Exercise description
Extract from the entries below, exactly as given, only the lines from the line containing "Keep writing the" to the line containing "return strap(k, 0, (ta", both lines included.

━━━━━ Input records

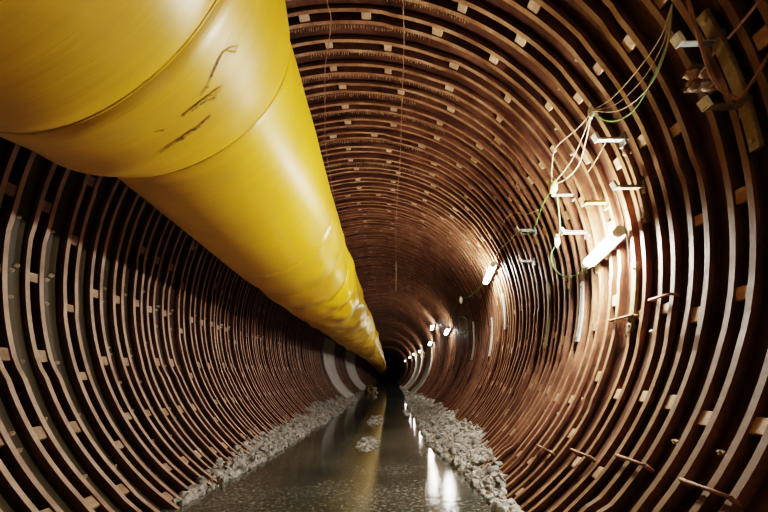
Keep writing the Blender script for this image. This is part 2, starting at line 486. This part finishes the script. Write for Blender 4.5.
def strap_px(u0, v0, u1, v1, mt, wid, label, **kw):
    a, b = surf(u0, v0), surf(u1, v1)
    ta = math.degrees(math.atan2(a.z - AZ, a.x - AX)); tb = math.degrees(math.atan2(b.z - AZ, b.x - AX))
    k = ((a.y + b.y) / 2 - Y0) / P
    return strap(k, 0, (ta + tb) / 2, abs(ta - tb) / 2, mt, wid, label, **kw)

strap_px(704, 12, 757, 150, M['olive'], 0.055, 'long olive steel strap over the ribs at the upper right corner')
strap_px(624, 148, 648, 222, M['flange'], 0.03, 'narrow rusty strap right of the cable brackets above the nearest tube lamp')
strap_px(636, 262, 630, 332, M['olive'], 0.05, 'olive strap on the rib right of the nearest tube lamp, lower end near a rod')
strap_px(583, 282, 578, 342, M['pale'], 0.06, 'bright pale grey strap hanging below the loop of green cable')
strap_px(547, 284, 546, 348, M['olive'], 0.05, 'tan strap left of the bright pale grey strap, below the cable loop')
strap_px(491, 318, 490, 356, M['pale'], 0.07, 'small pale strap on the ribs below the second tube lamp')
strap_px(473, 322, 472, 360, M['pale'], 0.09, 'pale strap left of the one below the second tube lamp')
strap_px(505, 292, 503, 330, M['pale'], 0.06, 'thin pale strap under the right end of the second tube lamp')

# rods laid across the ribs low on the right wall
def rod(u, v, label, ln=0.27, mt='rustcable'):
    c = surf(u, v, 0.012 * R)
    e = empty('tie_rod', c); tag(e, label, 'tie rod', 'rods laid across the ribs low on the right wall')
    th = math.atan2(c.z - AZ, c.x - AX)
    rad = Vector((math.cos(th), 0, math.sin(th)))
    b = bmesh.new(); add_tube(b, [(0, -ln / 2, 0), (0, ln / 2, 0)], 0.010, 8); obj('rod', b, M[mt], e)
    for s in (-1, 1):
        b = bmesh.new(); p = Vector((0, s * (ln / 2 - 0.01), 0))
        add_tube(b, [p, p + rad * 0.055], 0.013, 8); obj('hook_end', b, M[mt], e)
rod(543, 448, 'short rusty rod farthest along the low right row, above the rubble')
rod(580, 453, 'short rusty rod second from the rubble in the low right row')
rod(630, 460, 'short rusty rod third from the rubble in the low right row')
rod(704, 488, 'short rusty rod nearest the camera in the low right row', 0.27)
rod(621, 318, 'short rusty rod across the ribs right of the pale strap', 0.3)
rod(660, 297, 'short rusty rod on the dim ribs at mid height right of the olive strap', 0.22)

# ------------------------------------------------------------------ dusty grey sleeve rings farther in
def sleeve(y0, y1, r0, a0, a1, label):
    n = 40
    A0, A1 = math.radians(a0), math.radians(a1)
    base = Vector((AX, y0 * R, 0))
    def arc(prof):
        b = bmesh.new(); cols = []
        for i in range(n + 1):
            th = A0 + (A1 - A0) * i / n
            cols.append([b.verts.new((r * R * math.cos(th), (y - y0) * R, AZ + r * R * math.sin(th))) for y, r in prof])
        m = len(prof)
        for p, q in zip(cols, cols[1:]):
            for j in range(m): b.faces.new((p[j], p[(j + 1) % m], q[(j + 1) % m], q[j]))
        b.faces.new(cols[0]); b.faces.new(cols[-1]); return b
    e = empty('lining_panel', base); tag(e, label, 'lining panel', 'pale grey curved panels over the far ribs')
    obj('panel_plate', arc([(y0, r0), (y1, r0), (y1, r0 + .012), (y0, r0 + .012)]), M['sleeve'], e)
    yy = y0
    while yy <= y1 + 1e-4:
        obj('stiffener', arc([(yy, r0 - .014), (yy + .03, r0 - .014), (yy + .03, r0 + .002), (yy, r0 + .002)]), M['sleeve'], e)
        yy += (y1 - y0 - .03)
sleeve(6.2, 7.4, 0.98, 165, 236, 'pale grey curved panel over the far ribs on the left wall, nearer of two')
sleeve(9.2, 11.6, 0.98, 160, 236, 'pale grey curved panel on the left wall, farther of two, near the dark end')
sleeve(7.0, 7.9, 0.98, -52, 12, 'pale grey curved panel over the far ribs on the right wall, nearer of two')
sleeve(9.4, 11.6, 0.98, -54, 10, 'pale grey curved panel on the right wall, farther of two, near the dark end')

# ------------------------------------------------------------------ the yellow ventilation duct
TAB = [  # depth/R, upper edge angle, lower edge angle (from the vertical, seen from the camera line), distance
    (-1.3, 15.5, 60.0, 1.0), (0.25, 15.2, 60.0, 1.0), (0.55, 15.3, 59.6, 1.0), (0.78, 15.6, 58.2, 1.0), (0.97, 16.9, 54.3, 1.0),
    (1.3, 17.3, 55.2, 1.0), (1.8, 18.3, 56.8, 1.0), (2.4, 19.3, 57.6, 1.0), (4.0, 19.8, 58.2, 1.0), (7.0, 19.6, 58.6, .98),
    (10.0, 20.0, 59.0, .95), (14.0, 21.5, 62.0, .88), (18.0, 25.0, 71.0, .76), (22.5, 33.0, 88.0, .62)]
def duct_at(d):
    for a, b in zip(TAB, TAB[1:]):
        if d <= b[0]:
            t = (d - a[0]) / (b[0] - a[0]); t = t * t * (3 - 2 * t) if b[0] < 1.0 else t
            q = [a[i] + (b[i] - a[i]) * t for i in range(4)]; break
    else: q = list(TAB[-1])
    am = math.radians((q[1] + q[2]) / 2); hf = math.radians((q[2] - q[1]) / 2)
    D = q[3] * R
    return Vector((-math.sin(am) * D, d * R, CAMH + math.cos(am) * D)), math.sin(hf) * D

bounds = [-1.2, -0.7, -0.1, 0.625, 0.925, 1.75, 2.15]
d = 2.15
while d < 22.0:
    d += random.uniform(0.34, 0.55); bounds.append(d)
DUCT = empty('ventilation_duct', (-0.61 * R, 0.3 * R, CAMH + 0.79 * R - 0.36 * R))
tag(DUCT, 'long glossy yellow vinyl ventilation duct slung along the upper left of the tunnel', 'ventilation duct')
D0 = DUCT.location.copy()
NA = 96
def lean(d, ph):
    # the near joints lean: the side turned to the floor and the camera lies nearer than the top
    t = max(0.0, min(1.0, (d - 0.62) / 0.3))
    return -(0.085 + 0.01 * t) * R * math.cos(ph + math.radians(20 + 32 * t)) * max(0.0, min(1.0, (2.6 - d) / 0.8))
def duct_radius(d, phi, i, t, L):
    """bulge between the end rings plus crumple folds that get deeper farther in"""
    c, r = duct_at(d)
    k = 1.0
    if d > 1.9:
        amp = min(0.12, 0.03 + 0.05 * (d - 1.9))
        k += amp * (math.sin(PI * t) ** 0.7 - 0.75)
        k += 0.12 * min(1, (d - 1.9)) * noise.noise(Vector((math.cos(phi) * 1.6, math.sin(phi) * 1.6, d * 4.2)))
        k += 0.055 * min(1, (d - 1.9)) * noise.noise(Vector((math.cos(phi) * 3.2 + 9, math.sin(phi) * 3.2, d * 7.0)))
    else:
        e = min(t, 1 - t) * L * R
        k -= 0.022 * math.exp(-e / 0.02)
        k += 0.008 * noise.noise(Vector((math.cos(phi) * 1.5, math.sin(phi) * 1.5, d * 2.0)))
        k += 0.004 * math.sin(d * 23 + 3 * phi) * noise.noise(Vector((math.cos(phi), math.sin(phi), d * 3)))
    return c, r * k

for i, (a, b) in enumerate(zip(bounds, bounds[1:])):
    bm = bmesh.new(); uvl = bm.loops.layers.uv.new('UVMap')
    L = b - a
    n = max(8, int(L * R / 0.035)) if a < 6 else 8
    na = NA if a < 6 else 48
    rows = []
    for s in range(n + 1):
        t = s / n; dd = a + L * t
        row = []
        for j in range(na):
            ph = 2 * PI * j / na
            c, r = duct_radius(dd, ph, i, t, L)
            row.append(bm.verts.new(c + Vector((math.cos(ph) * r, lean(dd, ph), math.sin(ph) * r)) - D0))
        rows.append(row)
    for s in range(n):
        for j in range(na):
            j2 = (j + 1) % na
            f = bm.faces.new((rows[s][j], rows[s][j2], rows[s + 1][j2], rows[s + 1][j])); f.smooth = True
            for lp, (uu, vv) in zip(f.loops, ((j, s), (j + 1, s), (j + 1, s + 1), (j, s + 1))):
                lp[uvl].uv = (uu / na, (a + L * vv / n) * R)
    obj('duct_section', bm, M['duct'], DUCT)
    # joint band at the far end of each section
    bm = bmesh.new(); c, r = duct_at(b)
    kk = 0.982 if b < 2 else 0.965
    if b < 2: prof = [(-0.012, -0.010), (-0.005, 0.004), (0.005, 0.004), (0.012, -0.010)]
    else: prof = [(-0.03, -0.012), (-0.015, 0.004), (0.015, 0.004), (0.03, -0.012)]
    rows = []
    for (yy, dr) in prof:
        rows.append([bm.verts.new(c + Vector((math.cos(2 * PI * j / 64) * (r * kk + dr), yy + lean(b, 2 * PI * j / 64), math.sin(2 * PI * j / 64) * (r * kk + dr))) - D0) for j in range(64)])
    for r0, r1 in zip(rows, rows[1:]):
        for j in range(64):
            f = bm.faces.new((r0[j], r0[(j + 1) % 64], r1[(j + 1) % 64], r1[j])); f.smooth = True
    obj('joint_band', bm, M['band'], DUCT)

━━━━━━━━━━
━━━━━ Input records

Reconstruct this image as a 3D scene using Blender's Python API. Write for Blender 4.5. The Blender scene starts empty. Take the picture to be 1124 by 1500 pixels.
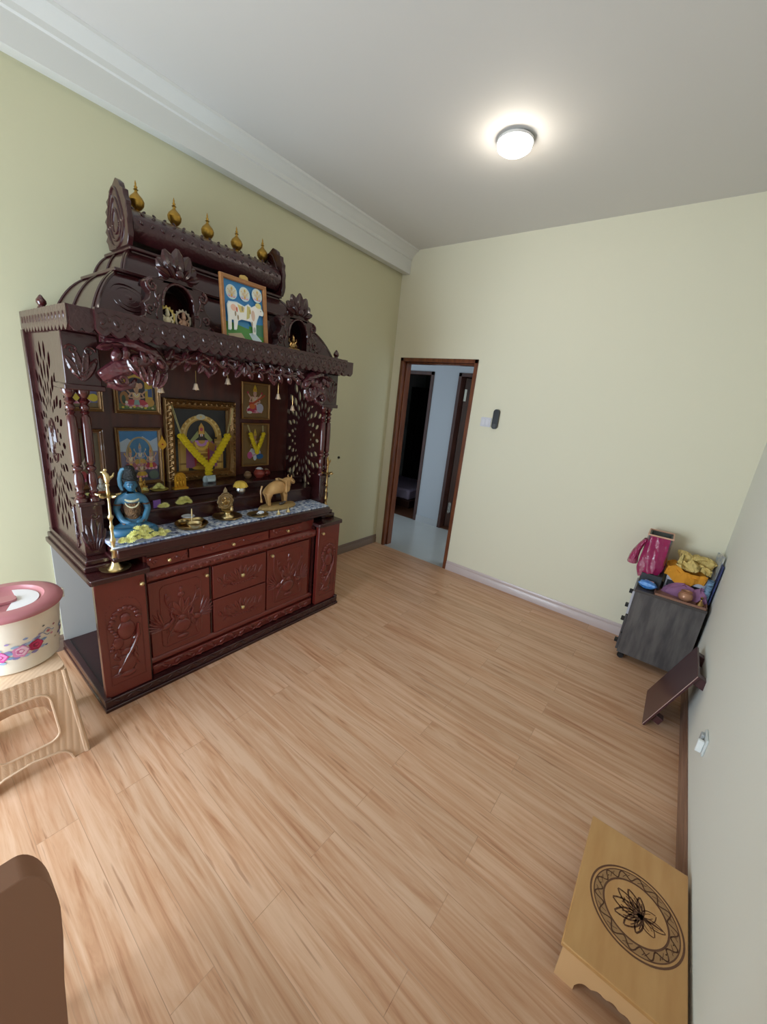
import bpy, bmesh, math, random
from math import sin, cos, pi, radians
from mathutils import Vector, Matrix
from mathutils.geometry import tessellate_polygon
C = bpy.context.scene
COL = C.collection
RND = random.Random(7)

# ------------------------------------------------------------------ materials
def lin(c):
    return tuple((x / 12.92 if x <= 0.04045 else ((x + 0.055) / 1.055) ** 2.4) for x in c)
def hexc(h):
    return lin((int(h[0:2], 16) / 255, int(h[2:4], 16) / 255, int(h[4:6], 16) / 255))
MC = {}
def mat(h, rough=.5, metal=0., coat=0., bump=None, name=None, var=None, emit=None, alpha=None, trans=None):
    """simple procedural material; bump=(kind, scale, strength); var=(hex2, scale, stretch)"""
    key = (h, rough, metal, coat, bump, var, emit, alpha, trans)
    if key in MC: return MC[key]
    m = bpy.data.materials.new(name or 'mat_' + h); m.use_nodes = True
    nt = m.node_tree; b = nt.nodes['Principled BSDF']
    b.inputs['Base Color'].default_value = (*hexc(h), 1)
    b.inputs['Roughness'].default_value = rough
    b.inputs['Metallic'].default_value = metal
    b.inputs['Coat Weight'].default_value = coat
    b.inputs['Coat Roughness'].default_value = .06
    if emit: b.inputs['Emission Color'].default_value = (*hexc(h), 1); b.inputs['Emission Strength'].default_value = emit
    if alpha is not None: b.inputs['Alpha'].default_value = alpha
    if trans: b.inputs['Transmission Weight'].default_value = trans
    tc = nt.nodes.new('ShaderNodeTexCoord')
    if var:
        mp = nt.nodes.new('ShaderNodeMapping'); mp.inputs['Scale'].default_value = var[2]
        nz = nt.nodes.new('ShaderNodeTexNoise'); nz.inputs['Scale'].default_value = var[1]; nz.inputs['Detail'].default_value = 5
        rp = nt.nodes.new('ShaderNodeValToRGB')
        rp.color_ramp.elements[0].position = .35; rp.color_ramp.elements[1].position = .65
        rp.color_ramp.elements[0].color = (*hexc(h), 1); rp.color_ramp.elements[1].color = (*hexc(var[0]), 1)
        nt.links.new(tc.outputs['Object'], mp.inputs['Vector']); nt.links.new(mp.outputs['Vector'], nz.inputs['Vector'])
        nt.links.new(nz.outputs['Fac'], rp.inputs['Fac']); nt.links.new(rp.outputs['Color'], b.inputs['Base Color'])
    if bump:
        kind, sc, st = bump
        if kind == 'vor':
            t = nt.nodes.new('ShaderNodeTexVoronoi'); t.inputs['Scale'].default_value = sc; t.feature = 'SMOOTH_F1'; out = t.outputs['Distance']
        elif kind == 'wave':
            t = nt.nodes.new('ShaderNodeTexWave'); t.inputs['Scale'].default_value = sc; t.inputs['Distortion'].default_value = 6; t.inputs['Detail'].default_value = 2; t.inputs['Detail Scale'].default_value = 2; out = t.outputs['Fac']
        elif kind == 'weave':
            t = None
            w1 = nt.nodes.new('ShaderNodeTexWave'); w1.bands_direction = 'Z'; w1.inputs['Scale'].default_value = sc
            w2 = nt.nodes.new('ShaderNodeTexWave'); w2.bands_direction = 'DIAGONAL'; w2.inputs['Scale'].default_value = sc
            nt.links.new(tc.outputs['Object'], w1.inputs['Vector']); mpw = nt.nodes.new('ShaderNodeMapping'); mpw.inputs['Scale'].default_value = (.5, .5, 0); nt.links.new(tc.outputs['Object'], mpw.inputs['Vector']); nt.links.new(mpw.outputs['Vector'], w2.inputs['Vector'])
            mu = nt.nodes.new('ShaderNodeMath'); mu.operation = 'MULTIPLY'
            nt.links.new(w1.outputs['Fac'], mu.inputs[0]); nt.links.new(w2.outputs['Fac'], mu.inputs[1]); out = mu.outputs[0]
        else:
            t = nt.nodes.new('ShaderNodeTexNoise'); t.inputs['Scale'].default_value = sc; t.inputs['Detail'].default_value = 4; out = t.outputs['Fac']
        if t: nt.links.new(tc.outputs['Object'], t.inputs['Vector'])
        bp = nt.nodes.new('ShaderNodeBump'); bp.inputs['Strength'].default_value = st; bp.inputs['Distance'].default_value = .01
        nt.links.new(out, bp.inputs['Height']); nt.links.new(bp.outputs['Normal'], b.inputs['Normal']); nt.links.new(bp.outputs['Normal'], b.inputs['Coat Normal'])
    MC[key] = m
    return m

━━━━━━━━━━

The output
Keep writing the Blender script for this image. This is part 2, starting at line 486. This part finishes the script. Write for Blender 4.5.
def strap_px(u0, v0, u1, v1, mt, wid, label, **kw):
    a, b = surf(u0, v0), surf(u1, v1)
    ta = math.degrees(math.atan2(a.z - AZ, a.x - AX)); tb = math.degrees(math.atan2(b.z - AZ, b.x - AX))
    k = ((a.y + b.y) / 2 - Y0) / P
    return strap(k, 0, (ta + tb) / 2, abs(ta - tb) / 2, mt, wid, label, **kw)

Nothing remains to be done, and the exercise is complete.